## Dataset content:
--------------------------------------------------

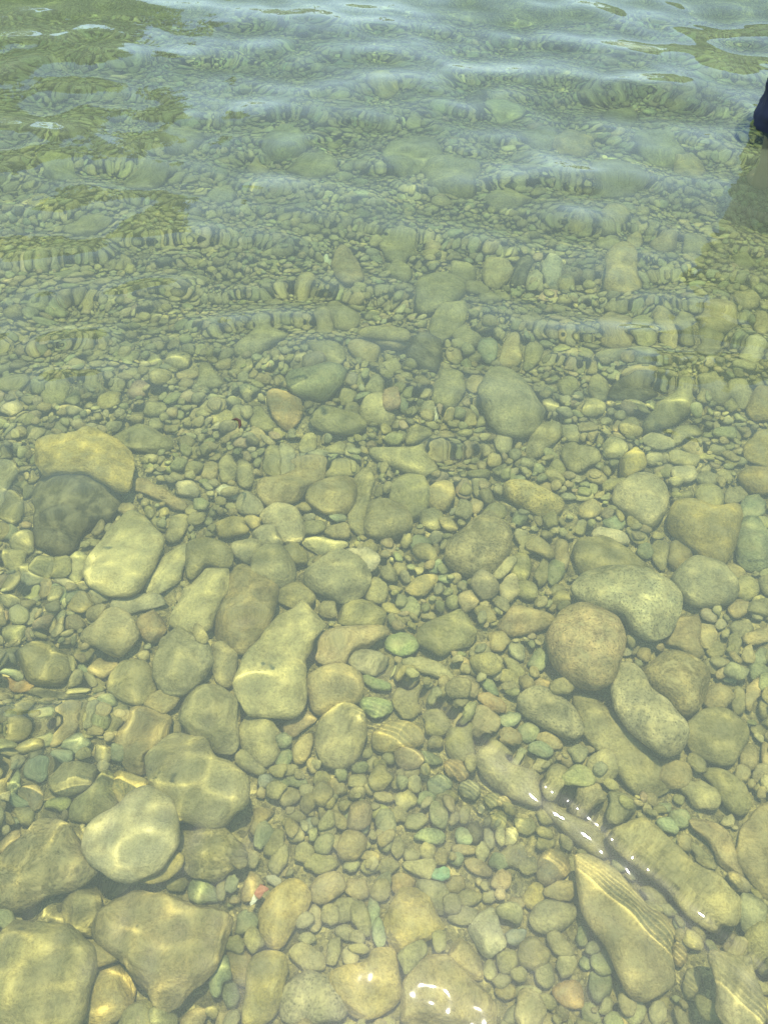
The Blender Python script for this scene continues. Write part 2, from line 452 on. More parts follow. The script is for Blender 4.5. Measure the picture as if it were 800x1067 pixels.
A1 rust2 P 320,680 370,665 450,710 430,800 380,830 330,760 ; k=a | orange tan angular stone below and left of the dark green oval stone | orange tan angular stone
A1 olive P 500,770 560,740 700,760 720,820 600,850 500,820
A1 pale P 710,740 760,690 830,710 830,800 730,790
A1 olive P 240,780 280,740 340,800 320,830 260,820
A1 olive P 580,290 620,275 690,340 670,385 600,385
A1 olive P 510,400 540,310 580,320 580,420 530,425
A1 tan E 465,205,32,42
A1 brown P 580,110 620,60 700,130 710,210 630,220 590,170
A1 white E 550,105,28,20
A1 olive E 700,630,28,22
A1 olive E 650,685,35,25
A1 olive E 675,735,35,30
A1 grey E 770,650,35,40
A1 olive E 190,765,35,30
A1 olive E 225,550,35,35
A1 tan E 310,605,40,22
A1 tan E 130,545,40,25
A1 olive P 700,440 800,430 900,450 890,500 760,490 700,460
A2 olive P 130,270 160,210 240,185 320,200 340,240 290,300 220,340 150,330 ; h=.7 | large dim olive hump-shaped stone in the upper middle, one of a pair | dim olive hump
A2 olive P 205,400 230,340 300,305 340,330 330,400 280,450 220,455 ; h=.7 | dim olive egg-shaped stone just below the dim olive hump |
A2 grey P 400,690 450,600 530,610 620,690 660,760 640,810 540,850 460,820 415,740 ; h=.75 l=.02 | large grey olive dome-shaped boulder in the upper middle, the biggest of its row | grey olive dome-shaped boulder
A2 tan P -60,470 -30,410 40,400 110,440 120,480 60,515 -20,500 ; h=.7 | rounded tan stone left of the dim olive egg-shaped stone |
A2 tan E 470,160,62,48
A2 olive E 55,65,65,55
A2 olive E 60,160,55,42
A2 tan E 235,95,38,25,-25
A2 olive E 330,160,55,38
A2 pale E 710,165,45,55
A2 pale E 640,200,28,28
A2 dark E 585,165,40,50
A2 tan P 480,530 520,450 560,440 580,500 560,550 510,560
A2 olive E 345,445,60,30
A2 olive E 620,380,48,40
A2 olive E 270,665,65,75
A2 tan E 375,650,38,45
A2 pale E 35,575,38,32
A2 white E 215,750,22,20 | tiny round white pebble left of the grey olive dome-shaped boulder |
A2 rose E 35,720,40,50
A2 teal E 90,700,20,45
A2 olive E 440,275,60,28
A2 olive E 500,255,45,28,25
A2 olive E 375,230,60,30,10
A2 tan E 760,415,35,28
A2 tan E 790,510,35,35
A2 olive E 630,510,35,45
A2 olive E 660,660,32,40
A2 olive E 770,650,40,45
A2 olive E 700,740,45,30
A2 dark E 180,520,75,70
A2 teal E 430,490,45,50
A3 gold P 110,210 120,120 160,75 210,80 250,130 255,200 210,240 140,235 ; h=.9 l=.03 | bright golden dome-shaped stone standing out at upper right | golden dome
A3 pale E 270,510,65,40,15
A3 olive E 145,520,55,28
A3 tan E 160,400,65,75
A3 olive E 280,400,45,60
A3 tan E 375,390,35,70,-20
A3 tan E 580,370,75,60
A3 olive E 460,380,50,55
A3 tan E 710,290,65,35
A3 pale E 740,510,45,45
A3 tan E 770,390,35,50
A3 ochre E 710,355,18,20
A3 olive P 270,790 330,730 440,640 480,680 470,740 380,800 290,830 ; h=.8 l=.01 | long olive stone slanting upwards below a dark hollow at upper right | slanting olive stone
A3 dark P 140,700 170,640 300,620 330,660 250,710
A3 tan P 200,600 260,560 330,590 300,620
A3 tan E 380,50,50,45
A3 tan E 240,40,45,45
A3 olive E 120,40,45,35
A3 olive E 490,60,50,40
A3 olive E 690,120,60,35,20
A3 rose E 640,150,28,25
A3 olive E 410,170,28,35
A3 olive E 580,660,70,40,30
A3 pale E 680,680,55,35,40
A3 gold E 770,720,60,60
A3 olive E 100,660,40,60
A3 olive E 75,740,45,40
A3 olive E 40,510,40,30
A3 olive E 550,470,60,50
Z0 dark E 495,105,17,12 | dark brown stone far out near the top, beside a pale one | dark brown far stone
Z0 pale E 523,113,13,9 | pale stone touching the dark brown far stone |
Z0 tan E 597,152,26,13
Z0 olive E 560,145,22,13
Z0 olive E 650,115,22,16
Z0 olive E 430,165,30,18
Z0 olive E 470,185,28,14
Z0 ochre E 400,88,14,11
Z0 olive E 300,145,24,13
Z0 olive E 190,145,20,14
Z0 olive E 150,185,24,12
Z0 olive E 330,175,26,13
Z0 tan E 270,172,13,11
Z0 ochre E 42,208,11,6
Z0 olive E 60,175,20,10
Z0 olive E 690,155,26,13
Z0 tan E 720,175,18,12
Z0 olive E 640,190,26,14
Z0 olive E 530,205,22,10
Z0 tan E 640,225,14,9
Z0 olive E 230,205,18,10
Z0 olive E 90,235,20,9
"""
import bpy, math, random, time
import numpy as np
from mathutils import Vector, Matrix
T0 = time.time()
rng = np.random.default_rng(7)
random.seed(7)
scene = bpy.context.scene
COL = scene.collection
R = math.radians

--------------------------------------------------

## Exercise instructions:
Copy out every line of the listing that includes the string "from".

## Written solution:
The Blender Python script for this scene continues. Write part 2, from line 452 on. More parts follow. The script is for Blender 4.5. Measure the picture as if it were 800x1067 pixels.
from mathutils import Vector, Matrix